The new data also “show that teens who gravitate toward higher social media use rate themselves as being less conscientious more generally and rate their relationships with their parents as weaker and less loving, often saying they spend long periods without parental supervision.”

As stated in the report, the findings show that young people may be overusing social media.

The average U.S. teen spends 4.8 hours per day using social media. The overwhelming majority (98 percent) of youth say that they have used at least one of the most popular social media apps in the last year. Nearly 30 percent of teens spend six hours or more using social media, while fewer than 11 percent say they only use it for an hour or less.

Parents are far from powerless in combatting harmful effects of social media, the report said. Parents, school administrators, and other authority figures must teach character traits like self-restraint, while regulating screen time and social media access.

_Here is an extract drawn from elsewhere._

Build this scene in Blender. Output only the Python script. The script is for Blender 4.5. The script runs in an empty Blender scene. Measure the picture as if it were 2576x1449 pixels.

“Children who exhibit greater self-control and/or live with parents who restrict screen time, supervise them, and sustain a strong relationship spend much less time on social media than those without these characteristics,” Jonathan Rothwell, principal economist at Gallup, wrote in discussion of the survey data.

“If living with a parent who agrees or strongly agrees that he or she restricts screen time, the adolescent reports 1.7 fewer hours, on average, of social media use, compared to adolescents whose parent does not restrict screen time,” he added. “Youth who report a stronger and more loving relationship with their caregivers and spend less time unsupervised also use social media less frequently.”